- INFORMATION SUPPLIED
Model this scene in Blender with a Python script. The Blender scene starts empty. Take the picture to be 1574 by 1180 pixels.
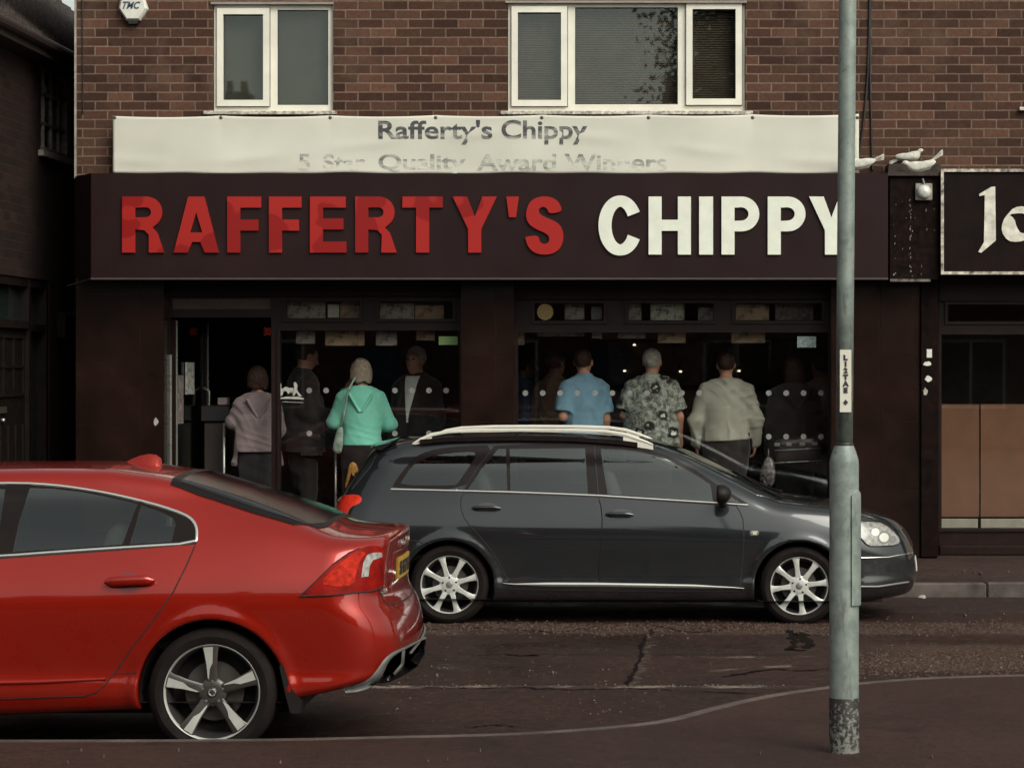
import bpy, math, random
import numpy as np
from mathutils import Vector, Matrix
from mathutils.geometry import delaunay_2d_cdt
rnd = random.Random(7)
sc = bpy.context.scene
COL = sc.collection
# ---------------------------------------------------------------- camera, sky, sun, exposure
F_PX, PX0, PY0, CAMZ = 4000.0, 1040.0, 565.0, 1.97
cd = bpy.data.cameras.new('camera'); cam = bpy.data.objects.new('camera', cd); COL.objects.link(cam)
cam.location = (0, 0, CAMZ); cam.rotation_euler = (math.radians(90), 0, 0)
cd.sensor_width = 36; cd.lens = F_PX / 1574 * 36
cd.shift_x = -(PX0 - 787) / 1574; cd.shift_y = -(590 - PY0) / 1574
cd.clip_start = .1; cd.clip_end = 500
sc.camera = cam
SUN_EL, SUN_AZ = math.radians(40), math.radians(140)
w = bpy.data.worlds.new('World'); sc.world = w; w.use_nodes = True
nt = w.node_tree; bg = nt.nodes['Background']
sky = nt.nodes.new('ShaderNodeTexSky'); sky.sky_type = 'NISHITA'; sky.sun_disc = False
sky.sun_elevation = SUN_EL; sky.sun_rotation = SUN_AZ; sky.air_density = 1.0; sky.dust_density = 4; sky.ozone_density = 1
hs = nt.nodes.new('ShaderNodeHueSaturation'); hs.inputs['Saturation'].default_value = .22
tint = nt.nodes.new('ShaderNodeMix'); tint.data_type = 'RGBA'; tint.blend_type = 'MULTIPLY'; tint.inputs[0].default_value = 1
tint.inputs[7].default_value = (.95, .98, .90, 1)
nt.links.new(sky.outputs[0], hs.inputs['Color']); nt.links.new(hs.outputs[0], tint.inputs[6]); nt.links.new(tint.outputs[2], bg.inputs[0])
bg.inputs[1].default_value = .115
sd = bpy.data.lights.new('sun', 'SUN'); sd.energy = 1.3; sd.angle = math.radians(38); sd.color = (1, .95, .85)
sun = bpy.data.objects.new('sun', sd); COL.objects.link(sun)
_d = Vector((math.sin(SUN_AZ) * math.cos(SUN_EL), math.cos(SUN_AZ) * math.cos(SUN_EL), math.sin(SUN_EL)))
sun.rotation_euler = _d.to_track_quat('Z', 'Y').to_euler()
sc.view_settings.view_transform = 'Standard'; sc.view_settings.look = 'None'
sc.view_settings.gamma = 1; sc.view_settings.exposure = .57
sc.cycles.max_bounces = 8; sc.cycles.transparent_max_bounces = 16

# ---------------------------------------------------------------- measuring: a point at distance Y seen at photo position px, py
def fx(px, Y): return (px - PX0) * Y / F_PX
def fz(py, Y): return CAMZ - (py - PY0) * Y / F_PX
def gY(py, z=0): return (CAMZ - z) * F_PX / (py - PY0)      # distance of a ground point

# ---------------------------------------------------------------- materials
class NT:
    def __init__(s, m): s.t = m.node_tree; s.n = s.t.nodes; s.l = s.t.links
    def new(s, k, **kw):
        n = s.n.new(k)
        for a, b in kw.items(): setattr(n, a, b)
        return n
    def put(s, sock, v):
        if hasattr(v, 'is_output') or isinstance(v, bpy.types.NodeSocket): s.l.new(v, sock)
        else: sock.default_value = v
    def math(s, op, a, b=0.0, c=None, clamp=False):
        n = s.new('ShaderNodeMath', operation=op, use_clamp=clamp); s.put(n.inputs[0], a); s.put(n.inputs[1], b)
        if c is not None: s.put(n.inputs[2], c)
        return n.outputs[0]
    def mix(s, f, a, b, bt='MIX'):
        n = s.new('ShaderNodeMix', data_type='RGBA', blend_type=bt); s.put(n.inputs[0], f)
        s.put(n.inputs[6], a if not isinstance(a, tuple) else c4(a)); s.put(n.inputs[7], b if not isinstance(b, tuple) else c4(b)); return n.outputs[2]
    def noise(s, scale, vec=None, detail=4, rough=.6):
        n = s.new('ShaderNodeTexNoise'); n.inputs['Scale'].default_value = scale; n.inputs['Detail'].default_value = detail
        n.inputs['Roughness'].default_value = rough
        if vec: s.l.new(vec, n.inputs['Vector'])
        return n.outputs['Fac']
    def ramp(s, f, a, b, va=0.0, vb=1.0):
        n = s.new('ShaderNodeMapRange', clamp=True); s.put(n.inputs[0], f)
        n.inputs[1].default_value = a; n.inputs[2].default_value = b; n.inputs[3].default_value = va; n.inputs[4].default_value = vb
        return n.outputs[0]
    def bump(s, h, st=.3, dist=.01):
        n = s.new('ShaderNodeBump'); n.inputs['Strength'].default_value = st; n.inputs['Distance'].default_value = dist
        s.put(n.inputs['Height'], h); return n.outputs[0]
def c4(c): return (c[0], c[1], c[2], 1)
MATS = {}
def mat(name, col, rough=.6, metal=0, coat=0, var=.12, vscale=6, spec=.5, bump=0, bscale=80, emit=None, sheen=0):
    if name in MATS: return MATS[name]
    m = bpy.data.materials.new(name); m.use_nodes = True; MATS[name] = m
    g = NT(m); p = g.n['Principled BSDF']
    tc = g.new('ShaderNodeTexCoord').outputs['Object']
    f = g.noise(vscale, tc)
    dark = tuple(x * (1 - var * 1.6) for x in col); light = tuple(min(1, x * (1 + var)) for x in col)
    g.l.new(g.mix(g.ramp(f, .3, .7), dark, light), p.inputs['Base Color'])
    g.l.new(g.ramp(g.noise(vscale * 2.3, tc), .3, .7, max(.02, rough * .85), min(1, rough * 1.15)), p.inputs['Roughness'])
    p.inputs['Metallic'].default_value = metal; p.inputs['Coat Weight'].default_value = coat; p.inputs['Coat Roughness'].default_value = .04
    p.inputs['Specular IOR Level'].default_value = spec
    if sheen: p.inputs['Sheen Weight'].default_value = sheen
    if bump: g.l.new(g.bump(g.noise(bscale, tc), bump, .005), p.inputs['Normal'])
    if emit: p.inputs['Emission Color'].default_value = c4(emit[0]); p.inputs['Emission Strength'].default_value = emit[1]
    return m
def glass_mat(name, tintc, refl=1.0, ior=1.52, wob=0):
    m = bpy.data.materials.new(name); m.use_nodes = True; MATS[name] = m; g = NT(m)
    g.n.remove(g.n['Principled BSDF']); out = g.n['Material Output']
    geo = g.new('ShaderNodeNewGeometry')
    iorv = g.math('MULTIPLY_ADD', geo.outputs['Backfacing'], 1 / ior - ior, ior)
    fr = g.new('ShaderNodeFresnel'); g.l.new(iorv, fr.inputs['IOR'])
    tr = g.new('ShaderNodeBsdfTransparent'); tr.inputs[0].default_value = c4(tintc)
    gl = g.new('ShaderNodeBsdfGlossy'); gl.inputs['Roughness'].default_value = .015; gl.inputs['Color'].default_value = (.95, 1, 1, 1)
    if wob:
        tc = g.new('ShaderNodeTexCoord').outputs['Object']
        nb = g.bump(g.noise(1.3, tc, 2), wob, .01); g.l.new(nb, gl.inputs['Normal'])
    mx = g.new('ShaderNodeMixShader'); g.l.new(g.math('MULTIPLY', fr.outputs[0], refl, clamp=True), mx.inputs[0])
    g.l.new(tr.outputs[0], mx.inputs[1]); g.l.new(gl.outputs[0], mx.inputs[2]); g.l.new(mx.outputs[0], out.inputs['Surface'])
    return m
def brick_mat(name, c1, c2, mortar, plane='XZ', msize=.010, off=(0, 0), patch=.5, grime=.0):
    m = bpy.data.materials.new(name); m.use_nodes = True; MATS[name] = m; g = NT(m); p = g.n['Principled BSDF']
    tc = g.new('ShaderNodeTexCoord').outputs['Object']; sp = g.new('ShaderNodeSeparateXYZ'); g.l.new(tc, sp.inputs[0])
    cb = g.new('ShaderNodeCombineXYZ')
    wob = g.noise(9, tc, 2)
    w1 = g.math('MULTIPLY_ADD', wob, .010, off[0] - .005)
    wob2 = g.noise(7, tc, 2); w2 = g.math('MULTIPLY_ADD', wob2, .008, off[1] - .004)
    g.l.new(g.math('ADD', sp.outputs[0 if plane[0] == 'X' else 1], w1), cb.inputs[0]); g.l.new(g.math('ADD', sp.outputs[2], w2), cb.inputs[1])
    b = g.new('ShaderNodeTexBrick', offset=.5, squash=1); g.l.new(cb.outputs[0], b.inputs['Vector'])
    b.inputs['Scale'].default_value = 1; b.inputs['Brick Width'].default_value = .229; b.inputs['Row Height'].default_value = .0835
    b.inputs['Mortar Size'].default_value = msize * .55; b.inputs['Mortar Smooth'].default_value = .35; b.inputs['Bias'].default_value = -.2
    b.inputs['Color1'].default_value = c4(c1); b.inputs['Color2'].default_value = c4(c2); b.inputs['Mortar'].default_value = c4(mortar)
    # second, independent random tone per brick
    b2 = g.new('ShaderNodeTexBrick', offset=.5); mp = g.new('ShaderNodeMapping'); mp.inputs['Location'].default_value = (.229 * 36, .0835 * 58, 0)
    g.l.new(cb.outputs[0], mp.inputs[0]); g.l.new(mp.outputs[0], b2.inputs['Vector'])
    for k, v in (('Scale', 1), ('Brick Width', .229), ('Row Height', .0835), ('Mortar Size', 0.0), ('Bias', -.2)): b2.inputs[k].default_value = v
    b2.inputs['Color1'].default_value = (.62, .64, .65, 1); b2.inputs['Color2'].default_value = (1.16, 1.16, 1.16, 1)
    col = g.mix(1, b.outputs['Color'], b2.outputs['Color'], 'MULTIPLY')
    fine = g.ramp(g.noise(26, tc, 8, .78), .25, .75, .55, 1.4)
    cc = g.new('ShaderNodeCombineColor'); [g.l.new(fine, cc.inputs[i]) for i in range(3)]
    col = g.mix(1, col, cc.outputs[0], 'MULTIPLY')
    # patches of smeared mortar / weathered faces
    pt = g.ramp(g.noise(1.1, tc, 5, .65), .52, .68, 0, patch)
    col = g.mix(pt, col, tuple(x * .55 + y * .45 for x, y in zip(mortar, c2)))
    if grime:
        gr = g.ramp(g.noise(.8, tc, 5, .7), .4, .7, 0, grime); col = g.mix(gr, col, (.02, .012, .010))
    g.l.new(col, p.inputs['Base Color']); p.inputs['Roughness'].default_value = .88; p.inputs['Specular IOR Level'].default_value = .25
    h = g.math('MULTIPLY_ADD', g.noise(70, tc, 4), .35, g.math('SUBTRACT', 1, b.outputs['Fac']))
    g.l.new(g.bump(h, .6, .006), p.inputs['Normal'])
    return m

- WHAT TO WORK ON
Copy every single line of the material above that holds "scene".

- TASK OUTPUT
Model this scene in Blender with a Python script. The Blender scene starts empty. Take the picture to be 1574 by 1180 pixels.
sc = bpy.context.scene